◆ GIVEN REQUEST ◆
Can you output the material exactly as written, minus any pictures it holds?

◆ DATASET EXTRACT ◆

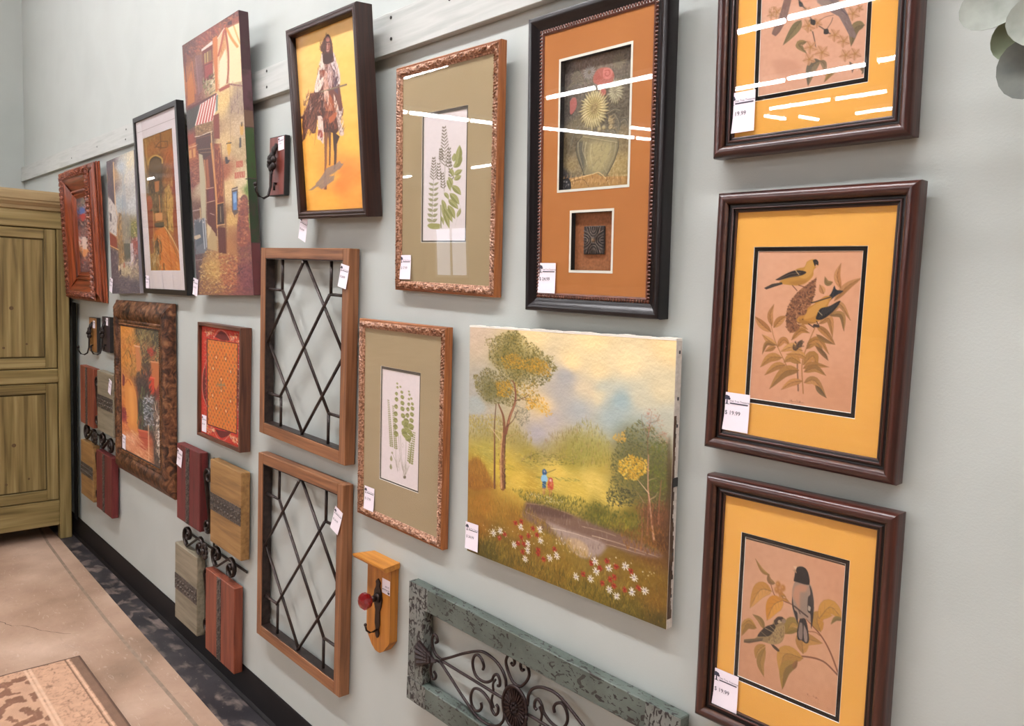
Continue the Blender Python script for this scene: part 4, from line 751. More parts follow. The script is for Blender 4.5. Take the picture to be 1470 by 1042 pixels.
ART['rider'] = (110, 311, 'F0BC5A', [

('I',[(47,15,'E6B676'),(908,34,'ECC070'),(337,73,'EFC068'),(831,272,'F1C062'),(66,268,'EAB86A'),(62,578,'F0B24C'),(876,629,'F0B850'),(75,817,'F0B34C'),(537,796,'EBA848'),(699,784,'E88E40'),(636,845,'E4883A'),(882,919,'E8A044'),(400,945,'EFAE46'),(43,977,'E8A240'),(999,462,'F2BE5C')],3),
('N',0.014,16.1,11.5,2),('N',0.012,5.8,4.6,3),('L','223 210 223 254',0.3,0.3,'C09040',0.5),
('S','446 145 399 229 343 266 299 326 260 360 210 361 164 423 109 441 54 460 660 506 705 415 684 361 703 291 660 236 627 166','6A4034',1,0),
('S','446 145 410 209 342 271 302 331 378 338 461 277 474 163','E0D0C0',1,0),
('S','628 160 664 216 699 270 697 327 660 323 631 274 593 234 581 212','D8C8C4',1,0),
('S','599 239 653 276 660 323 687 341 698 414 651 379 596 343','55404A',0.9,0),('S','468 236 526 263 515 367 478 400 443 376 452 282','C89A84',1,0),
('S','399 229 476 237 463 267 407 267','8A4A34',1,0),('S','529 201 597 250 576 330 536 337 515 283','B89890',1,0),
('D','409 172 651 199 687 341 315 327',170,7.6,1.2,80,24,'|4A2E2C 8A5A48 D8C0B4 3A2428 B08070 E8D8CC',0.75,2),
('S','546 61 506 74 462 100 442 123 461 146 460 193 497 208 559 209 620 206 621 160 614 113 596 83 569 64','4A2C22',1,0),
('D','423 95 554 62 621 114 620 206 467 199',120,5.6,0.8,75,40,'|3A2018 6A4434 2E1A14 7A5040',0.85,3),
('D','409 88 487 92 462 141 417 131',24,4.3,0.7,40,40,'|5A3828',0.8,4),('S','523 79 560 73 580 88 572 100 533 95','A8685A',1,0),
('S','528 103 584 109 577 139 550 154 521 143','8A5444',1,0),('L','545 110 541 135',1,1,'D8A890',1),('L','527 110 542 112',0.7,0.7,'2A1612',1),
('L','554 114 575 116',0.7,0.7,'2A1612',1),('L','524 143 557 146',0.8,0.8,'E0C0B0',1),('L','526 148 554 151',0.5,0.5,'3A1C18',1),
('S','476 153 611 169 590 202 535 212 484 196','3E2620',1,0),('L','287 346 425 345 783 342',2.6,2.8,'6E5E4A',1),
('L','378 341 776 339',0.7,0.7,'A89878',0.8),('S','231 336 170 391 109 441 88 463 351 483 428 412 454 361 361 342','5A3428',1,0),
('D','148 334 423 353 351 483 54 460',130,8.3,1.3,60,36,'|3A2018 7A4A34 A87050 E0C8B8 2A1612',0.8,5),
('S','449 345 510 350 523 410 496 429 479 395 449 387','D8B8A4',1,0),('S','531 363 597 426 630 503 508 494 506 419','A85A34',1,0),
('S','592 368 642 430 675 507 630 503 595 442','E0CCB8',1,0),('S','660 328 695 383 687 508 660 506 659 421','6A4034',1,0),
('S','402 383 444 414 446 490 367 484','3A2420',1,0),
('D','418 385 632 403 630 503 383 485',90,9.9,1.2,85,18,'|3A201A 8A4A30 C07048 5A3028 D8A890',0.75,6),
('S','111 426 218 435 322 443 285 545 222 553 164 525 101 569 31 594 69 542 61 494','5E382A',1,0),
('D','93 425 322 443 267 550 41 589',120,10.6,1.1,70,24,'|3A2018 7A4A34 A86A50 2A1612',0.85,7),('L','284 551 245 619',0.9,0.4,'5A3A28',0.8),
('L','179 544 233 589',0.5,0.5,'7A5A38',0.6),('S','322 443 620 467 657 536 601 578 504 566 420 566 378 516','4A2C24',1,0),
('D','339 444 636 468 638 552 404 559',120,10.6,1.2,85,16,'|2E1A18 8A4A34 B06A48 5A342A',0.8,8),
('S','326 466 401 484 394 616 345 599 298 587 323 530','D8C0B0',1,0),('S','321 542 380 551 382 586 315 573','9A4A3C',1,0),
('D','324 478 409 484 395 610 304 587',26,4.2,1.1,80,40,'|6A3A34 F0E4DC',0.85,9),('S','604 465 700 473 676 521 713 588 648 592 632 540','C8B0A0',1,0),
('D','620 467 700 473 712 591 648 592',50,6,1.2,80,24,'|4A2E2A E8DCD4 6A4A44',0.85,10),('S','493 490 620 467 599 499 512 520','B0603A',0.9,0),
('P','413 559 475 564 443 648 425 729 399 775 409 834 399 872 347 871 365 821 391 727 402 646','6A4430',1,0),
('L','445 567 406 740 381 857',1.2,1.2,'A86A44',0.8),('P','471 563 521 567 504 646 477 743 456 742 476 650','5A3A2A',1,0),
('P','546 563 647 598 600 634 577 725 544 769 528 768 546 689 544 608','3E2A22',1,0),('L','592 634 562 730',0.9,0.9,'7A5A4A',0.8),
('L','344 868 399 822',2.5,2.8,'D8906A',0.9),
('P','96 869 210 845 345 790 420 755 557 741 626 724 640 739 679 747 636 762 550 781 446 800 530 803 518 826 421 846 312 870 264 847 170 868','8A7468',0.85,0.5),
('D','135 861 343 796 641 733 670 752 492 831 313 867',90,7.1,0.9,38,10,'|6A5A56 A89078 7A6A64',0.7,11),('L','113 880 294 877',0.7,0.7,'B08A50',0.6),
('D','534 780 732 766 752 835 537 862',30,6,1.4,20,30,'|E88A44 E07E3C',0.35,12),
('D','799 939 920 958 933 976 812 956',14,3.5,0.4,20,60,'|C08A40',0.6,13),])
ARECT['cafe'] = (-0.251, 0.251, 0, 0.942)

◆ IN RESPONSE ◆
Continue the Blender Python script for this scene: part 4, from line 751. More parts follow. The script is for Blender 4.5. Take the picture to be 1470 by 1042 pixels.
ART['rider'] = (110, 311, 'F0BC5A', [

('I',[(47,15,'E6B676'),(908,34,'ECC070'),(337,73,'EFC068'),(831,272,'F1C062'),(66,268,'EAB86A'),(62,578,'F0B24C'),(876,629,'F0B850'),(75,817,'F0B34C'),(537,796,'EBA848'),(699,784,'E88E40'),(636,845,'E4883A'),(882,919,'E8A044'),(400,945,'EFAE46'),(43,977,'E8A240'),(999,462,'F2BE5C')],3),
('N',0.014,16.1,11.5,2),('N',0.012,5.8,4.6,3),('L','223 210 223 254',0.3,0.3,'C09040',0.5),
('S','446 145 399 229 343 266 299 326 260 360 210 361 164 423 109 441 54 460 660 506 705 415 684 361 703 291 660 236 627 166','6A4034',1,0),
('S','446 145 410 209 342 271 302 331 378 338 461 277 474 163','E0D0C0',1,0),
('S','628 160 664 216 699 270 697 327 660 323 631 274 593 234 581 212','D8C8C4',1,0),
('S','599 239 653 276 660 323 687 341 698 414 651 379 596 343','55404A',0.9,0),('S','468 236 526 263 515 367 478 400 443 376 452 282','C89A84',1,0),
('S','399 229 476 237 463 267 407 267','8A4A34',1,0),('S','529 201 597 250 576 330 536 337 515 283','B89890',1,0),
('D','409 172 651 199 687 341 315 327',170,7.6,1.2,80,24,'|4A2E2C 8A5A48 D8C0B4 3A2428 B08070 E8D8CC',0.75,2),
('S','546 61 506 74 462 100 442 123 461 146 460 193 497 208 559 209 620 206 621 160 614 113 596 83 569 64','4A2C22',1,0),
('D','423 95 554 62 621 114 620 206 467 199',120,5.6,0.8,75,40,'|3A2018 6A4434 2E1A14 7A5040',0.85,3),
('D','409 88 487 92 462 141 417 131',24,4.3,0.7,40,40,'|5A3828',0.8,4),('S','523 79 560 73 580 88 572 100 533 95','A8685A',1,0),
('S','528 103 584 109 577 139 550 154 521 143','8A5444',1,0),('L','545 110 541 135',1,1,'D8A890',1),('L','527 110 542 112',0.7,0.7,'2A1612',1),
('L','554 114 575 116',0.7,0.7,'2A1612',1),('L','524 143 557 146',0.8,0.8,'E0C0B0',1),('L','526 148 554 151',0.5,0.5,'3A1C18',1),
('S','476 153 611 169 590 202 535 212 484 196','3E2620',1,0),('L','287 346 425 345 783 342',2.6,2.8,'6E5E4A',1),
('L','378 341 776 339',0.7,0.7,'A89878',0.8),('S','231 336 170 391 109 441 88 463 351 483 428 412 454 361 361 342','5A3428',1,0),
('D','148 334 423 353 351 483 54 460',130,8.3,1.3,60,36,'|3A2018 7A4A34 A87050 E0C8B8 2A1612',0.8,5),
('S','449 345 510 350 523 410 496 429 479 395 449 387','D8B8A4',1,0),('S','531 363 597 426 630 503 508 494 506 419','A85A34',1,0),
('S','592 368 642 430 675 507 630 503 595 442','E0CCB8',1,0),('S','660 328 695 383 687 508 660 506 659 421','6A4034',1,0),
('S','402 383 444 414 446 490 367 484','3A2420',1,0),
('D','418 385 632 403 630 503 383 485',90,9.9,1.2,85,18,'|3A201A 8A4A30 C07048 5A3028 D8A890',0.75,6),
('S','111 426 218 435 322 443 285 545 222 553 164 525 101 569 31 594 69 542 61 494','5E382A',1,0),
('D','93 425 322 443 267 550 41 589',120,10.6,1.1,70,24,'|3A2018 7A4A34 A86A50 2A1612',0.85,7),('L','284 551 245 619',0.9,0.4,'5A3A28',0.8),
('L','179 544 233 589',0.5,0.5,'7A5A38',0.6),('S','322 443 620 467 657 536 601 578 504 566 420 566 378 516','4A2C24',1,0),
('D','339 444 636 468 638 552 404 559',120,10.6,1.2,85,16,'|2E1A18 8A4A34 B06A48 5A342A',0.8,8),
('S','326 466 401 484 394 616 345 599 298 587 323 530','D8C0B0',1,0),('S','321 542 380 551 382 586 315 573','9A4A3C',1,0),
('D','324 478 409 484 395 610 304 587',26,4.2,1.1,80,40,'|6A3A34 F0E4DC',0.85,9),('S','604 465 700 473 676 521 713 588 648 592 632 540','C8B0A0',1,0),
('D','620 467 700 473 712 591 648 592',50,6,1.2,80,24,'|4A2E2A E8DCD4 6A4A44',0.85,10),('S','493 490 620 467 599 499 512 520','B0603A',0.9,0),
('P','413 559 475 564 443 648 425 729 399 775 409 834 399 872 347 871 365 821 391 727 402 646','6A4430',1,0),
('L','445 567 406 740 381 857',1.2,1.2,'A86A44',0.8),('P','471 563 521 567 504 646 477 743 456 742 476 650','5A3A2A',1,0),
('P','546 563 647 598 600 634 577 725 544 769 528 768 546 689 544 608','3E2A22',1,0),('L','592 634 562 730',0.9,0.9,'7A5A4A',0.8),
('L','344 868 399 822',2.5,2.8,'D8906A',0.9),
('P','96 869 210 845 345 790 420 755 557 741 626 724 640 739 679 747 636 762 550 781 446 800 530 803 518 826 421 846 312 870 264 847 170 868','8A7468',0.85,0.5),
('D','135 861 343 796 641 733 670 752 492 831 313 867',90,7.1,0.9,38,10,'|6A5A56 A89078 7A6A64',0.7,11),('L','113 880 294 877',0.7,0.7,'B08A50',0.6),
('D','534 780 732 766 752 835 537 862',30,6,1.4,20,30,'|E88A44 E07E3C',0.35,12),
('D','799 939 920 958 933 976 812 956',14,3.5,0.4,20,60,'|C08A40',0.6,13),])
ARECT['cafe'] = (-0.251, 0.251, 0, 0.942)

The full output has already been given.